Meses antes da eleição, chegou a chamar de "filho da puta" um blogueiro que o acusou de ligações com um suposto esquema de desvios em obras do metrô paulista. "Não tenho sangue de barata", justificou à época.

Citado por um delator da Lava Jato, é alvo de uma investigação no STF (Supremo Tribunal Federal) por crime eleitoral. Sempre negou qualquer irregularidade.

Aloysio foi um dos primeiros tucanos a se engajar nos protestos de rua contra Dilma Rousseff, em 2015. Àquela altura, no Parlamento, já travava uma batalha contra o governo petista numa seara que, agora, o catapultou ao Itamaraty.

No início do segundo mandato da petista, Aloysio ficou com a presidência da Comissão de Relações Exteriores do Senado. Sua ascensão ao posto coincidiu com o agravamento da crise política no Brasil e com a escalada de tensão em países vizinhos, em especial na Venezuela.

Ele viu na timidez do Planalto diante do governo de Nicolás Maduro uma oportunidade. Na ação mais estridente, organizou uma viagem de senadores da oposição a Dilma a Caracas.

Sua comitiva não conseguiu sair da área do aeroporto, mas a mobilização venezuelana para barrar a visita ganhou destaque no noticiário, ampliando as críticas sobre a apatia de Dilma diante do cenário naquele país. "Todo ditador tende a enlouquecer. Esse Nicolás Maduro, enlouqueceu", disse à época.

No auge da disputa pelo impeachment, usou o posto na comissão para contraditar o discurso de que Dilma era vítima de "golpe". Defendeu a legalidade da cassação da petista em artigos em espanhol e em visita aos EUA. Logo após a troca de guarda no Planalto, foi nomeado líder do governo Temer no Senado.

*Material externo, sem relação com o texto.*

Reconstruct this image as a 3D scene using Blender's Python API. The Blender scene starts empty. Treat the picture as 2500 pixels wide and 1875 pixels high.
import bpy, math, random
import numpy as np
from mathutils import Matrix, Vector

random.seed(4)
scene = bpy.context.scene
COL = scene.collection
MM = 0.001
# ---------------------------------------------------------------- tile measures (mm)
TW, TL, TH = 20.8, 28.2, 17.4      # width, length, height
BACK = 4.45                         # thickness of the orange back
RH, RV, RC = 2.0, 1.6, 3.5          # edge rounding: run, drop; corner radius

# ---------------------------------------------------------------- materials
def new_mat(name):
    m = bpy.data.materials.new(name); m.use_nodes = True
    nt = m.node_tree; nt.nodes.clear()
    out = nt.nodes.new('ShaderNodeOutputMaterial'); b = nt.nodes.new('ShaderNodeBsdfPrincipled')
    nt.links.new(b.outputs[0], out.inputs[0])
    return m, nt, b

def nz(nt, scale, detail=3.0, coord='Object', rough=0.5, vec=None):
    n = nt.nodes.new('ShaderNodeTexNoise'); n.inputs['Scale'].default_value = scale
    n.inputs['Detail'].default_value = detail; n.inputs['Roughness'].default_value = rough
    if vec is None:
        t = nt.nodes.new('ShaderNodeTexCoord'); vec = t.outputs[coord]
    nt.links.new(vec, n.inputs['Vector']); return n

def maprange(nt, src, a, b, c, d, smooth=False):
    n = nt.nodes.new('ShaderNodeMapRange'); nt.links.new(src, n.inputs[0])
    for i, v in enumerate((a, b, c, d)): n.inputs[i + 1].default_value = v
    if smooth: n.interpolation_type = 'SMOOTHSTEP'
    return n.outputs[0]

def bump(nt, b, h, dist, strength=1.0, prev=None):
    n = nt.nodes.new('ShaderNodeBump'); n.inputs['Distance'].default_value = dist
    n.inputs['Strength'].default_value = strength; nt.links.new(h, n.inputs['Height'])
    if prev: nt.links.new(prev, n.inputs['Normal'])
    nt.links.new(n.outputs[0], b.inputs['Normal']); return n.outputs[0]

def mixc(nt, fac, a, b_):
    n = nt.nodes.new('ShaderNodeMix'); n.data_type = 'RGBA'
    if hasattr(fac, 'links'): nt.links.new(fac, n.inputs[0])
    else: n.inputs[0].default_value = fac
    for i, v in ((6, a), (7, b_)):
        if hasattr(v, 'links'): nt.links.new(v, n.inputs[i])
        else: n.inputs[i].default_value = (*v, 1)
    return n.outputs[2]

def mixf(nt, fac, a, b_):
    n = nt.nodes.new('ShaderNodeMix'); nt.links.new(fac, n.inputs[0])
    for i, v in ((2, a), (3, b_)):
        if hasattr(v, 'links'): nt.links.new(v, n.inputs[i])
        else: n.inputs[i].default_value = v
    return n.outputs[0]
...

No fim do ano passado, antes de sequer sonhar ser chanceler, disse que Donald Trump representava "o partido republicano de porre".

"É o que há de pior, de mais incontrolado, de mais exacerbado entre os integrantes de seu partido. Agora é observar como ele se comporta", escreveu após a vitória do político.

A vitória de Mauricio Macri, ao contrário, foi elogiada: "um triunfo da liberdade contra a variante argentina do bolivarianismo".

Língua afiada é vista com desconfiança na diplomacia, mas há quem aposte que o estilo de Aloysio pode dar certo. "Há momentos em que é preciso deixar claro o que se pensa e isso ele faz", diz o amigo e embaixador Eduardo Saboia.

Diplomata, Saboia ganhou notoriedade ao patrocinar, em 2013, a fuga para o Brasil do senador boliviano Roger Pinto Molina (um opositor do governo Evo Morales) à revelia do governo Dilma. O episódio levou à queda do então chanceler, Antonio Patriota.

Afastado das funções, Saboia trabalhou com Aloysio na comissão do Senado. Quando Temer assumiu a Presidência, o diplomata foi alçado ao topo da carreira.

Aloysio assumirá o Itamaraty disposto a imprimir sua marca no governo Temer em tempo recorde. Planeja disputar a reeleição em 2018 e sinaliza não ter mudado de ideia –até agora. "Se tiver que sair do governo, saio", confidenciou a aliados.